Let me say as I’ve always said, and I will always continue to say, that riots are socially destructive and self-defeating. I’m still convinced that nonviolence is the most potent weapon available to oppressed people in their struggle for freedom and justice. I feel that violence will only create more social problems than they will solve. That in a real sense it is impracticable for the Negro to even think of mounting a violent revolution in the United States. So I will continue to condemn riots, and continue to say to my brothers and sisters that this is not the way. And continue to affirm that there is another way.

But at the same time, it is as necessary for me to be as vigorous in condemning the conditions which cause persons to feel that they must engage in riotous activities as it is for me to condemn riots. I think America must see that riots do not develop out of thin air. Certain conditions continue to exist in our society which must be condemned as vigorously as we condemn riots. But in the final analysis, a riot is the language of the unheard.

And what is it that America has failed to hear? it has failed to hear that the plight of the Negro poor has worsened over the last few years. It has failed to hear that the promises of freedom and justice have not been met.

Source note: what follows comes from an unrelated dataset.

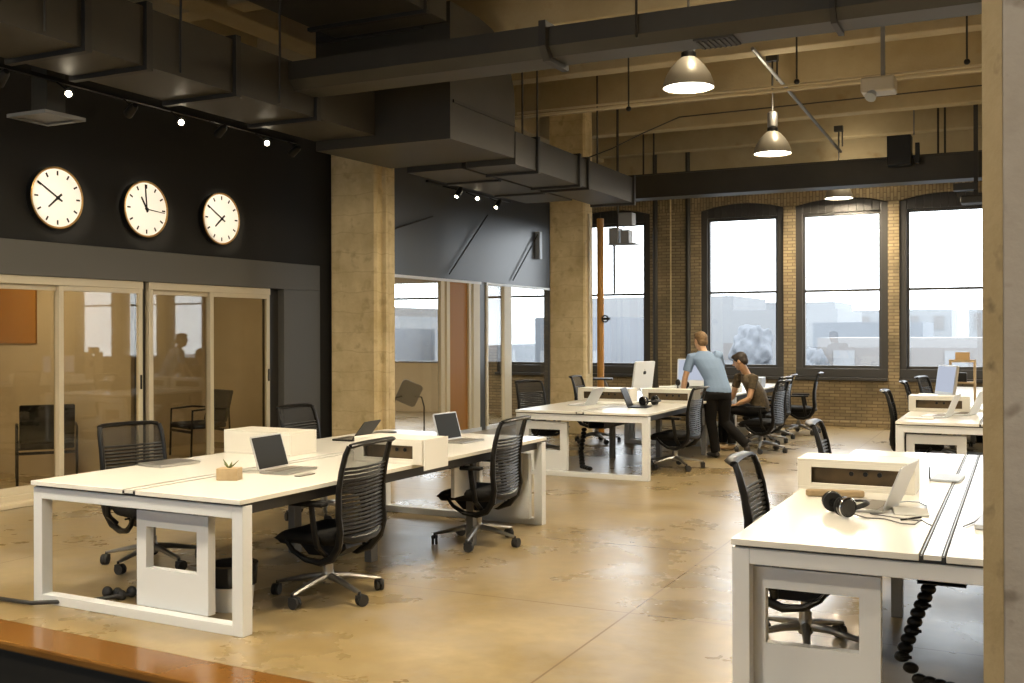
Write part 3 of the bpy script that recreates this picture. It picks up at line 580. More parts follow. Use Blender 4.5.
# ------------------------------------------------------------------ benches
def bench(label, loc, rz, w, near_panel=None, far_panel=None, Lg=3.72):
    t = thing('bench_desk', label, 'desk', loc, rz, 'white bench desks')
    H = 0.73; tt = 0.027; s = 0.075; g = 0.012; ch = 0.05
    c = w/2
    for y in (0.02, Lg-0.02-s):
        m = MB()
        m.box(0, y, 0, s, y+s, H-tt-g).box(w-s, y, 0, w, y+s, H-tt-g)
        m.box(s, y, H-tt-g-s*0.9, w-s, y+s, H-tt-g).box(s, y, 0, w-s, y+s, 0.055)
        m.build('leg_frame', 'white_metal', t, bevel=0.003)
    ym = Lg/2
    m = MB(); m.box(0.45, ym-0.04, 0, 0.51, ym+0.04, H-tt-g).box(w-0.51, ym-0.04, 0, w-0.45, ym+0.04, H-tt-g).box(0.51, ym-0.04, 0.60, w-0.51, ym+0.04, H-tt-g)
    m.build('middle_leg_frame', 'steel_grey', t, bevel=0.003)
    if Lg > 3.5:
        MB().box(w-0.13, 2.37, 0.40, w-0.10, 2.60, 0.62).build('cabinet_side', 'white_metal', t, bevel=0.003)
        MB().box(w-0.16, 2.64, 0.0, w-0.10, 2.70, 0.63).build('cabinet_post', 'steel_grey', t, bevel=0.003)
    m = MB()
    for x in (0.045, w-0.085): m.box(x, 0.02+s, H-tt-g-0.055, x+0.04, Lg-0.02-s, H-tt-g)
    m.box(c-0.14, 0.02+s, H-tt-g-0.03, c-0.11, Lg-0.02-s, H-tt-g).box(c+0.11, 0.02+s, H-tt-g-0.03, c+0.14, Lg-0.02-s, H-tt-g)
    m.build('side_rail', 'edge_dark', t)
    m = MB(); m.box(0.012, 0.03, H-tt-g, w-0.012, Lg-0.03, H-tt); m.build('spacer_strip', 'edge_dark', t)
    for x0, x1 in ((0, c-ch), (c+ch, w)):
        for y0, y1 in ((0, ym-0.003), (ym+0.003, Lg)):
            MB().box(x0, y0, H-tt, x1, y1, H).build('tabletop', 'white', t, bevel=0.003)
    MB().box(c-0.032, 0, H-0.02, c+0.032, Lg, H-0.001).build('cable_tray_lid', 'white', t)
    for sx in (-1, 1):
        m = MB(); a, b = sorted((c+sx*0.034, c+sx*0.048)); m.box(a, 0, H-0.022, b, Lg, H-0.006)
        m.build('tray_rail', 'edge_dark', t)
        a, b = sorted((c+sx*0.0385, c+sx*0.0425)); MB().box(a, 0, H-0.006, b, Lg, H+0.002).build('tray_rail', 'alu', t)
    def panel(x0, y, sgn):
        m = MB(); pw = 0.545; z1 = 0.60; d = 0.055; y0, y1 = sorted((y, y+sgn*d)); zo = 0.055
        m.box(x0, y0, zo, x0+pw, y1, 0.275).box(x0, y0, 0.51, x0+pw, y1, z1).box(x0, y0, 0.275, x0+0.075, y1, 0.51).box(x0+pw-0.085, y0, 0.275, x0+pw, y1, 0.51)
        m.build('end_panel', 'white_metal', t)
        for xx in (x0+0.10, x0+pw-0.12): MB().box(xx, y0+0.01, z1, xx+0.03, y1-0.01, H-tt-g-0.02).build('panel_bracket', 'steel_grey', t)
    if near_panel is not None: panel(near_panel, 0.10, 1)
    if far_panel is not None: panel(far_panel, Lg-0.10, -1)
    # cable basket below
    m = MB(); m.box(c-0.10, 0.5, 0.50, c+0.10, Lg-0.5, 0.505).box(c-0.10, 0.5, 0.50, c-0.095, Lg-0.5, 0.64).box(c+0.095, 0.5, 0.50, c+0.10, Lg-0.5, 0.64).build('cable_basket', 'edge_dark', t)
    return t
AX, AY = -5.47, 4.22
bA = bench('long white bench desk nearest the meeting room glass, at the left', W(AX, AY), DL, 1.64, 0.775, 1.00)
bD = bench('long white bench desk at the right edge beside the near concrete column', (-1.12, 4.42, 0), 0, 1.60, 0.05, 0.98)
bC = bench('white bench desk in the middle distance beneath the second pendant lamp', (-5.20, 10.75, 0), 0, 1.58, 0.05, 1.0)
bE = bench('white bench desk at the far right before the rightmost window', (-1.12, 10.85, 0), 0, 1.60, 0.09, 1.0)
bC2 = bench('farthest left white bench desk, behind the two people by the windows', (-5.20, 14.55, 0), 0, 1.58, None, None, 3.4)
bE2 = bench('farthest right white bench desk, close to the rightmost window', (-1.12, 14.65, 0), 0, 1.60, None, None, 3.4)

def divider(label, loc, rz, lg=0.62):
    """open-fronted white box that straddles two worktops; local x across the bench, y depth"""
    t = thing('desk_divider_box', label, 'box', loc, rz, 'white divider boxes across the desks')
    h = 0.168; d = 0.30; k = 0.016; e = 0.075
    m = MB()
    m.box(0, 0, 0.0, lg, d, k).box(0, 0, h-k, lg, d, h)
    m.box(0, 0, k, e, k, h-k).box(lg-e, 0, k, lg, k, h-k)
    m.box(e, 0, k, lg-e, k, 0.035).box(e, 0, h-0.045, lg-e, k, h-k)
    m.box(0, d-k, k, lg, d, h-k).box(0, k, k, k, d-k, h-k).box(lg-k, k, k, lg, d-k, h-k)
    m.build('shell', 'cream_white', t, bevel=0.002)
    MB().box(e-0.01, 0.05, k, lg-e+0.01, 0.06, h-k).build('back_panel', 'recess', t)
    for x in (0.46, 0.58, 0.70): MB().cyl((x*lg, 0.044, 0.09), (x*lg, 0.0495, 0.09), 0.013, seg=12).build('cable_hole', 'black', t)
    return t
M['cream_white'] = mat('off_white_box_metal', (0.74, 0.71, 0.63), 0.4)
M['divider_white'] = M['cream_white']
zt = 0.7305
divider('white open box across the right half of the left bench, its end overhanging the edge', W(-4.30, 5.87, zt), DL, 0.55)
divider('white box across the left half of the left bench, behind the open laptop', W(-4.86, 6.17, zt), DL+PI, 0.62)
divider('white open box with three holes behind the large headphones', (-1.14, 6.0, zt), 0)
divider('white open box on the far right bench, in front of the big computer screen', (-1.135, 12.35, zt), 0)
divider('white open box on the left half of the middle bench', (-5.13, 12.45, zt), 0, 0.70)
divider('white open box on the right half of the middle bench, behind the standing headphones', (-4.28, 12.50, zt), 0, 0.66)
for nm, w, l, r in (('white end flap hanging over the edge of the left bench', W(-3.758, 5.875, 0.695), DL, 0),):
    f = MB().box(0.018, 0, 0, 0.026, 0.30, 0.204).build('cable_flap', 'paper'); f.location = w; f.rotation_euler = (0, 0, l); tag(f, nm, 'panel')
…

And it has failed to hear that large segments of white society are more concerned about tranquility and the status quo than about justice, equality, and humanity. And so in a real sense our nations summers of riots are caused by our nation’s winters of delay. And as long as America postpones justice, we stand in the position of having these recurrences of violence and riots over and over again. Social justice and progress are the absolute guarantors of riot prevention.

1967 to 2020: History Repeating Itself

We have not solved our country’s racial divisions. In fact, it feels like they’ve gotten wider over the last few years. Or, at least, it feels like the racists and fascists have gotten louder, if not larger in number.

Add to this racial division the growing and glaring economic inequality we’re experiencing and it’s a recipe for strife. The U.S. has been for some time a powder keg. The terrible murder of George Floyd was the match.

Dr. King’s words rung as true then as they do now. There are gaping inequalities in this country and as long as they are ignored by our leaders and our society, these riots will continue to flair up.

It’s long past time we not only hear but listen. And take action.

I, like Dr. King, cannot condone or compliment those who have taken to the streets. But I understand why they have. I sympathize. All of us, collectively, have failed to force change.